Friday 27 August 2010

Tomorrow’s elimination final against Mt Gravatt marks the beginning of the Territory Thunder’s assault on  QAFL glory, but for defender Cameron Roberts it could spell the end of his 15-year football career spanning three states.

The 31-year-old former Geelong Cats player has missed a third of this season through injury, but Roberts says the mind contradicts how his body is feeling.

“You get to my age, nearly 32, and you start to think about the end,” he told the NT News’ Jess Webster.

“The mind still thinks I can do things its just a matter of whether the body can keep going.

“But I’m looking forward to a big rest once the season is finished and then I won’t make a decision on whether I go on or not until post-Christmas, and see how the motivation is and how the body feels.”

After re-injuring his quad in a best-on-ground performance in Thunder’s thrilling 10-point win over Labrador at Gardens Oval in Round 17, Roberts had limited time on the ground against Broadbeach last week.

But he is here for the important time of the year and is fit to play against the Vultures at Giffin Park, Coorparoo tomorrow.

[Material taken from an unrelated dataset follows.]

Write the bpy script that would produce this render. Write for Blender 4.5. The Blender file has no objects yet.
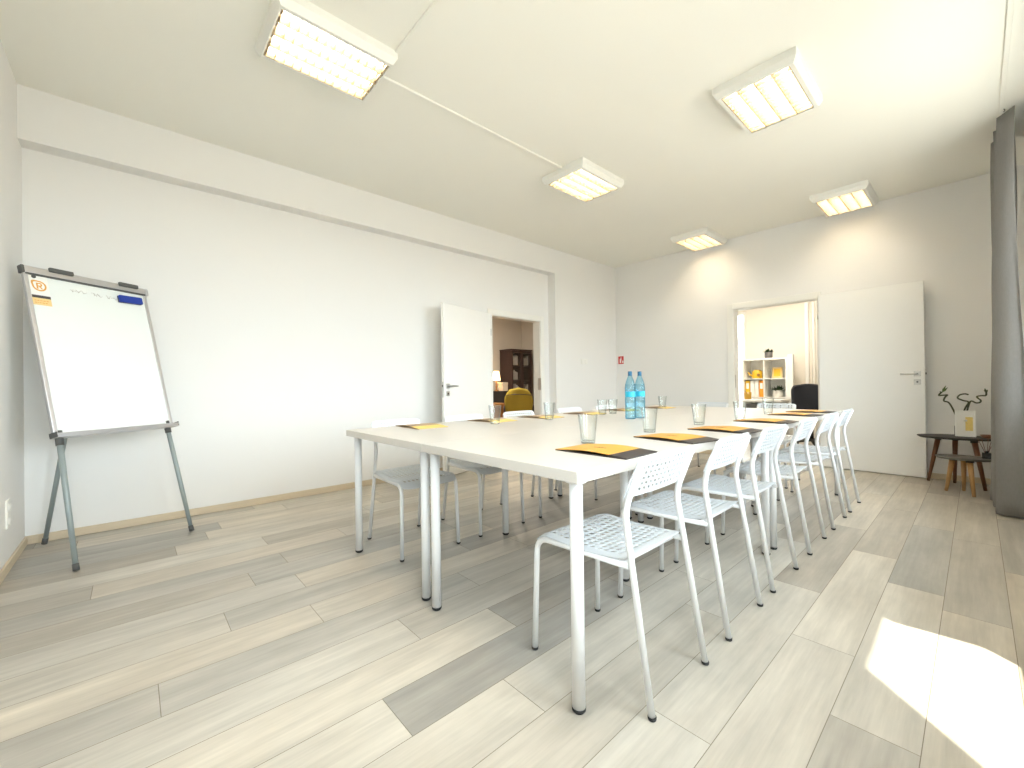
import bpy, bmesh, math, random
from mathutils import Vector, Matrix
random.seed(7)
PI = math.pi
sc = bpy.context.scene
COL = sc.collection

# ------------------------------------------------------------------ materials
def mat(name, col, rough=.5, metal=0., spec=.5, bump=0., bscale=40., var=0., vscale=6., emit=None, estr=0., alpha=None, stretch=None):
    m = bpy.data.materials.new(name); m.use_nodes = True
    nt = m.node_tree; b = nt.nodes['Principled BSDF']
    b.inputs['Base Color'].default_value = (*col, 1)
    b.inputs['Roughness'].default_value = rough
    b.inputs['Metallic'].default_value = metal
    b.inputs['Specular IOR Level'].default_value = spec
    tc = nt.nodes.new('ShaderNodeTexCoord')
    mp = nt.nodes.new('ShaderNodeMapping'); nt.links.new(tc.outputs['Object'], mp.inputs[0])
    if stretch: mp.inputs['Scale'].default_value = stretch
    if var > 0:
        n = nt.nodes.new('ShaderNodeTexNoise'); n.inputs['Scale'].default_value = vscale; n.inputs['Detail'].default_value = 5
        nt.links.new(mp.outputs[0], n.inputs['Vector'])
        mx = nt.nodes.new('ShaderNodeMix'); mx.data_type = 'RGBA'
        mx.inputs['A'].default_value = (*[c*(1-var) for c in col], 1)
        mx.inputs['B'].default_value = (*[min(1, c*(1+var)) for c in col], 1)
        nt.links.new(n.outputs['Fac'], mx.inputs['Factor'])
        nt.links.new(mx.outputs['Result'], b.inputs['Base Color'])
    if bump > 0:
        n2 = nt.nodes.new('ShaderNodeTexNoise'); n2.inputs['Scale'].default_value = bscale; n2.inputs['Detail'].default_value = 4
        nt.links.new(mp.outputs[0], n2.inputs['Vector'])
        bp = nt.nodes.new('ShaderNodeBump'); bp.inputs['Strength'].default_value = bump; bp.inputs['Distance'].default_value = .002
        nt.links.new(n2.outputs['Fac'], bp.inputs['Height']); nt.links.new(bp.outputs[0], b.inputs['Normal'])
    if emit:
        b.inputs['Emission Color'].default_value = (*emit, 1); b.inputs['Emission Strength'].default_value = estr
    return m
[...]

While there are no doubts on his right quad this time, questions still remain about Thunder’s ability to perform on the road.

“I guess its been the question most of the year, weve only won the one game away but the positive note on that, the team that we did beat was Mt Gravatt,” Roberts said.

“Finals are a different sort-of ball game. Really what happens throughout the year is irrelevant to a certain extent.

“But I guess our last two games we’ve taken confidence going into this week’s game.

“Really we’ve got nothing to lose, we’ve made history making the finals for the first time in our second year (in the QAFL) and our thought is about going as far as we can in the finals.

“The boys are filled with excitement.”

And it is the excitement of being part of a growing club that urges Roberts to continue pulling on the boots beyond this year.

“The enjoyment factor of playing with blokes like Zephi Skinner, Bradley Palipuaminni, Dion Munkara and all these young kids gives you an extra bounce in your step and a bit of extra life,” he said.

“For that reason alone I enjoy playing.

“It’s not so much about my individual performanc, its about helping those guys and watching them flourish into good players.

“So that’s where the enjoyment more so lies now at this point of my career.”